Il vescovo: Gesù ci libera dallo spirito settario

XXVI domenica del tempo ordinario

(Num 11, 25-29; Giac 5, 1-6; Mc 9, 38-43.45.47-48)

“Chi non è contro di noi è per noi”. Gesù replica a Giovanni, il fratello di Giacomo. Entrambi sono i figli di Zebedeo, la cui parola richiama il tuono. “Non rompere gli zebedei”, infatti, significa di per sé ‘non rompere i timpani’, come accade quando all’improvviso un tuono irrompe e mette paura. E per questo l’epiteto con cui i due fratelli sono definiti è ‘Boanerghes’ che significa proprio ‘figli del tuono’ ad indicare il loro carattere impulsivo e vendicativo. A Giovanni, in particolare, dà fastidio che qualcuno possa far qualcosa di buono (in quel caso una sorta di esorcismo) e non appartenere al gruppo ristretto degli amici di Gesù. Quasi che solo all’interno del cerchio magico dei 12 possa esserci la possibilità di fare il bene. Il Maestro, al contrario, allarga immediatamente questa impostazione settaria e intransigente e lascia intendere che il bene da qualunque parte provenga è sempre bene. Con parole insuperabili Tommaso d’Aquino dirà: “Il bene, da qualunque parte proviene, viene sempre… dallo Spirito!” .

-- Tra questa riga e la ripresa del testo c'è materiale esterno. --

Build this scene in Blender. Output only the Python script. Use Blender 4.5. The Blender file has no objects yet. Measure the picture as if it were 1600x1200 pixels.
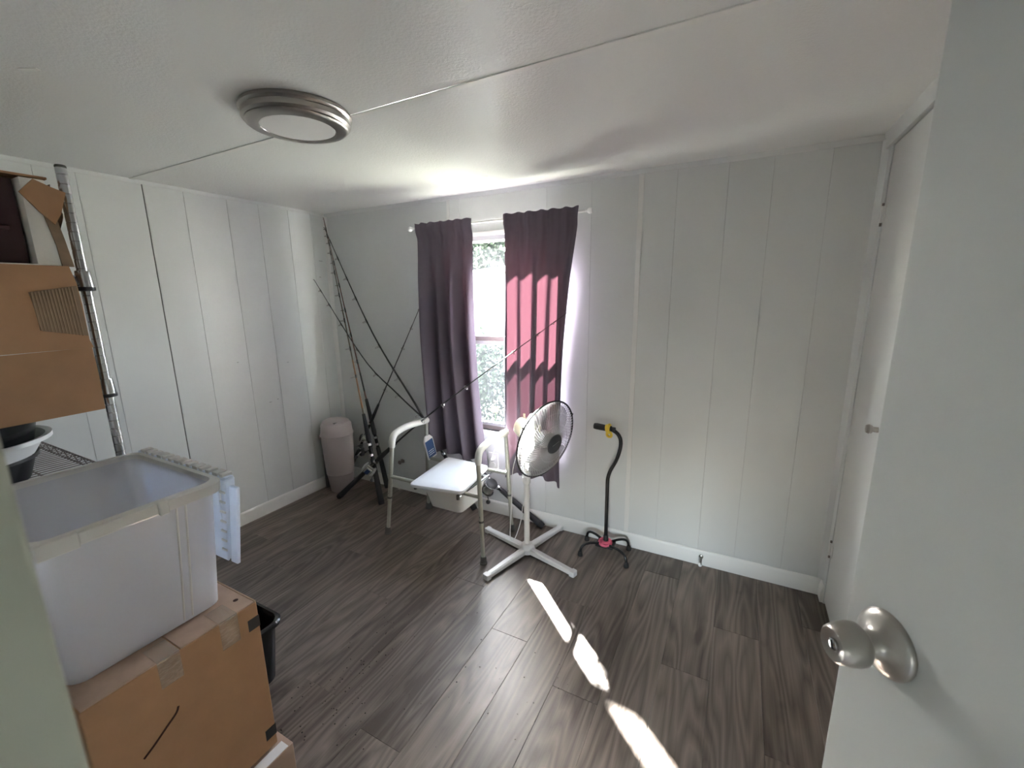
import bpy, math, random
from mathutils import Vector, Matrix
random.seed(7)
sc = bpy.context.scene
COL = sc.collection
R = math.radians

# ------------------------------------------------------------------ camera
def look(yaw, pitch, roll):
    fw = Vector((-math.sin(yaw)*math.cos(pitch), math.cos(yaw)*math.cos(pitch), -math.sin(pitch)))
    r = Vector((math.cos(yaw), math.sin(yaw), 0)); u = r.cross(fw)
    r2 = math.cos(roll)*r + math.sin(roll)*u; u2 = -math.sin(roll)*r + math.cos(roll)*u
    m = Matrix((r2, u2, -fw)).transposed()
    return m
cam_data = bpy.data.cameras.new('camera'); cam = bpy.data.objects.new('camera', cam_data); COL.objects.link(cam)
cam_data.sensor_width = 36; cam_data.lens = 670.07/1600*36; cam_data.clip_start = .02; cam_data.dof.use_dof = True; cam_data.dof.focus_distance = 1.4; cam_data.dof.aperture_fstop = 5
cam.matrix_world = Matrix.Translation((2.878, -2.416, 1.513)) @ look(.4852, .2063, -.0135).to_4x4()
sc.camera = cam

# ------------------------------------------------------------------ world, sun, exposure
SUN_DIR = Vector((.597, -.533, -.600))
w = bpy.data.worlds.new('sky'); sc.world = w; w.use_nodes = True
nt = w.node_tree; nt.nodes.clear()
sky = nt.nodes.new('ShaderNodeTexSky'); sky.sky_type = 'NISHITA'; sky.sun_disc = False
sky.sun_elevation = R(36.9); sky.sun_rotation = math.atan2(-SUN_DIR.x, -SUN_DIR.y); sky.dust_density = 2
bg = nt.nodes.new('ShaderNodeBackground'); bg.inputs[1].default_value = .24
wo = nt.nodes.new('ShaderNodeOutputWorld'); hz = nt.nodes.new('ShaderNodeHueSaturation'); hz.inputs['Saturation'].default_value = .55; nt.links.new(sky.outputs[0], hz.inputs['Color']); nt.links.new(hz.outputs[0], bg.inputs[0]); nt.links.new(bg.outputs[0], wo.inputs[0])
sun_d = bpy.data.lights.new('sun', 'SUN'); sun_d.energy = 26; sun_d.angle = R(1.2); sun_d.color = (1, .99, .97)
sun = bpy.data.objects.new('sun', sun_d); COL.objects.link(sun)
sun.rotation_euler = SUN_DIR.to_track_quat('-Z', 'Y').to_euler(); sun.location = (-4, 5, 5)
vs = sc.view_settings; vs.view_transform = 'Standard'; vs.look = 'None'; vs.gamma = 1; vs.use_curve_mapping = False
vs.exposure = 5.55
cy = sc.cycles; cy.max_bounces = 16; cy.diffuse_bounces = 10; cy.glossy_bounces = 5; cy.transmission_bounces = 8
cy.transparent_max_bounces = 24; cy.use_denoising = True; cy.sample_clamp_indirect = 6; cy.caustics_reflective = False; cy.caustics_refractive = False
# window portal: emits nothing, only guides light sampling at the real opening
po_d = bpy.data.lights.new('window_portal', 'AREA'); po_d.shape = 'RECTANGLE'; po_d.size = .55; po_d.size_y = 1.3; po_d.cycles.is_portal = True
po = bpy.data.objects.new('window_portal', po_d); COL.objects.link(po); po.location = (1.56, .12, 1.235); po.rotation_euler = (R(-90), 0, 0)

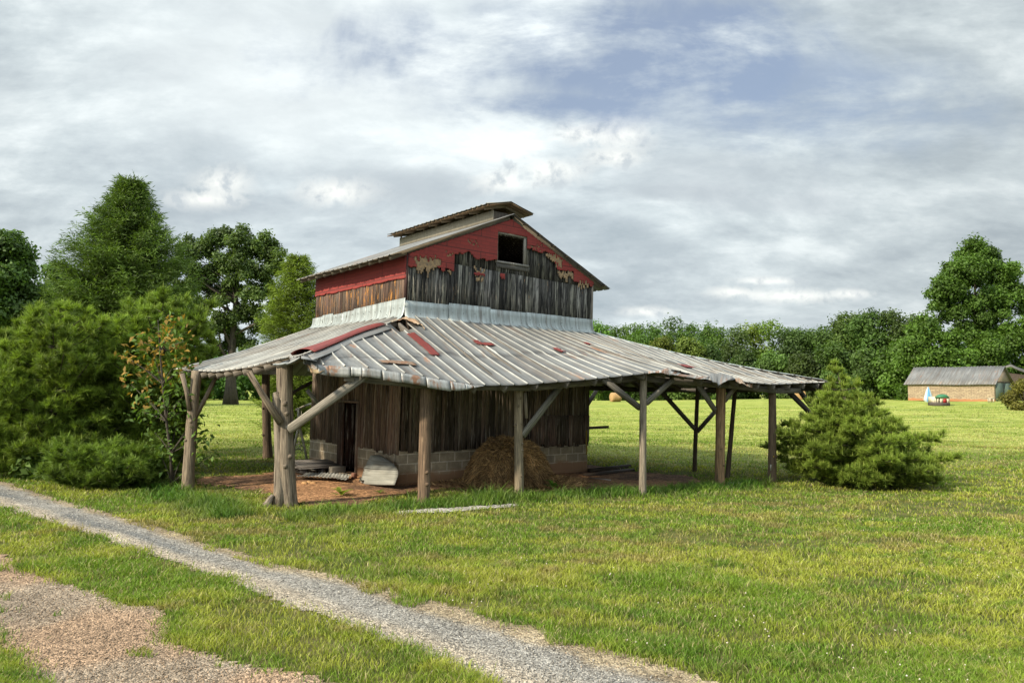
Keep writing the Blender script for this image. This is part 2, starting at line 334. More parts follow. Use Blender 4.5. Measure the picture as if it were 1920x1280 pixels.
# ---------------------------------------------------------------- ground
def groundmat():
    m, nt, b, o = newmat('meadow_ground')
    P = N(nt, 'ShaderNodeNewGeometry').outputs['Position']
    def pn(sc, st, det=5, r=.6, off=(0, 0, 0), d=0):
        mp = N(nt, 'ShaderNodeMapping', i_Vector=P, i_Scale=st, i_Location=off)
        return N(nt, 'ShaderNodeTexNoise', i_Vector=mp.outputs[0], i_Scale=sc, i_Detail=det, i_Roughness=r, i_Distortion=d).outputs[0]
    y = N(nt, 'ShaderNodeSeparateXYZ', i_0=P).outputs[1]
    c = ramp(nt, pn(1, (.22, .6, 1), 8, .65, d=.5), [(.30, (.11, .165, .024)), (.46, (.19, .25, .03)), (.58, (.27, .31, .05)), (.72, (.40, .40, .12))])
    c = mixc(nt, ramp(nt, pn(1, (.55, 1.7, 1), 8, .7, (9, 4, 0), .4), [(.45, 0.0), (.64, .8)]), c, (.50, .50, .18))
    c = mixc(nt, ramp(nt, pn(1, (1.6, 4.6, 1), 6, .75, (2, 8, 0), .3), [(.50, 0.0), (.68, .75)]), c, (.06, .10, .014))
    c = mixc(nt, ramp(nt, pn(1, (.10, .55, 1), 6, .7, (31, 3, 0), .5), [(.52, 0.0), (.66, .55)]), c, (.07, .13, .018))
    c = mixc(nt, ramp(nt, pn(1, (.12, .3, 1), 4, .6, (5, 2, 0)), [(.64, 0.0), (.70, .5)]), c, (.26, .15, .065))
    near = N(nt, 'ShaderNodeMapRange', i_0=y, i_1=20.0, i_2=32.0, i_3=1.0, i_4=0.0).outputs[0]
    nc = ramp(nt, pn(1, (2, 2, 2), 8, .7), [(.32, (.045, .055, .018)), (.5, (.10, .115, .03)), (.68, (.19, .15, .075))])
    c = mixc(nt, near, c, nc)
    nt.links.new(c, b.inputs['Base Color']); b.inputs['Roughness'].default_value = .95; b.inputs['Specular IOR Level'].default_value = .1
    bump(nt, b, pn(3.5, (1, 1.6, 1), 8, .75), .8, .12); return m
def build_ground():
    xs = np.concatenate([-np.geomspace(900, 34, 26), np.arange(-30, 30, .75), np.geomspace(34, 900, 26)])
    ys = np.concatenate([np.linspace(-40, 0, 10), np.arange(1, 34, .75), np.arange(34, 180, 2.5), np.geomspace(185, 1500, 16)])
    X, Y = np.meshgrid(xs, ys); Z = gz(X, Y); n, m = X.shape
    idx = np.arange(n*m).reshape(n, m)
    f = np.stack([idx[:-1, :-1], idx[:-1, 1:], idx[1:, 1:], idx[1:, :-1]], -1).reshape(-1, 4)
    g = G().add(np.stack([X, Y, Z], -1).reshape(-1, 3), f); o = g.obj('ground', groundmat(), smooth=True); tag(o, kind='structure')
build_ground()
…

La tendenza al settarismo: a distinguere noi dagli altri, cioè in pratica, i buoni dai cattivi, è molto diffusa. Da ragazzi poi lo spirito di gruppo rischia di enfatizzare questo aspetto alla ricerca di sicurezza e protezione. Ma è sempre un errore dividere il mondo in bianchi e neri, in guelfi e ghibellini, in ‘noi’ e ‘loro’. C’è sempre una possibilità di intesa anche coi più lontani che resta fondata sul bene. Allora ci si sorprende a scoprire quanti e quali siano coloro che aiutano il mondo ad andare avanti, “danno da bere un bicchiere d’acqua” che riscatta la vita da quella sopraffazione, che come ci ricorda Giacomo, è la legge della giungla che da sempre domina il mondo. Anche Giosuè, di cui parla la prima lettura, mostra di patire la stessa immaturità. Fa la spia a Mosè perché Eldad e Medad profetizzano stando ‘fuori’ della tenda del convegno. Ma il grande condottiero dell’Esodo, esattamente come Gesù, non ci sta e rivela il suo cuore magnanimo con queste parole: “Fossero tutti profeti nel popolo del Signore e volesse il Signore porre su di loro il suo spirito”. Quel che unisce è molto di più di quello che divide. Quando ce ne accorgeremo sarà sempre troppo tardi!

Il Maestro, però, dopo questo invito all’apertura riserva proprio ai suoi una stilettata che improvvisamente rende il suo linguaggio intransigente e duro. Fa riferimento alla mano, al piede e all’occhio per indicare membra del corpo di fondamentale importanza. Ma se compromettono l’adesione al bene e rischiano di produrre uno scandalo, non bisogna esitare perfino a darci un taglio. Beninteso nessun invito a mutilazioni fisiche, ma solo la plastica conferma che ciò che vale può richiedere anche il sacrificio di una parte. Non si può vivere la fede senza essere disponibili a perdere qualcosa di rilevante. L’obiettivo non è certo di tagliare la mano, l’occhio, il piede, ma di convertirli. Questa parola così esigente vuol dire che non bisogna sempre dare la colpa agli altri, alla famiglia, alla società. Il male è dentro di te: è nel tuo occhio, nella tua mano, nel tuo cuore. Devi stanarlo dentro di te e allora ci vedrai, camminerai e donerai senza incertezze. È un invito a lottare contro se stessi, prima che contro gli altri. A non confondere il nemico esterno con quello interno che è più pernicioso. Ricevere lo Spirito vuol dire imparare a dare del tu a questi movimenti interiori perché un ragazzo non è solo quello che appare ma il suo mondo interiore, i desideri che coltiva, i sogni che cerca di preservare.

“Non era dei nostri” è lo spirito settario da cui intende liberarci Gesù per allontanarci dal fanatismo e dalla violenza che oggi seminano tante divisioni. E la parola dura a tagliare ciò che è più caro è un invito a lavorare su di sé invece di scagliarsi contro tutti.

Come confessava candidamente Lev Tolstoj: “Tutti pensano a cambiare, ma nessuno pensa a cambiare se stesso”.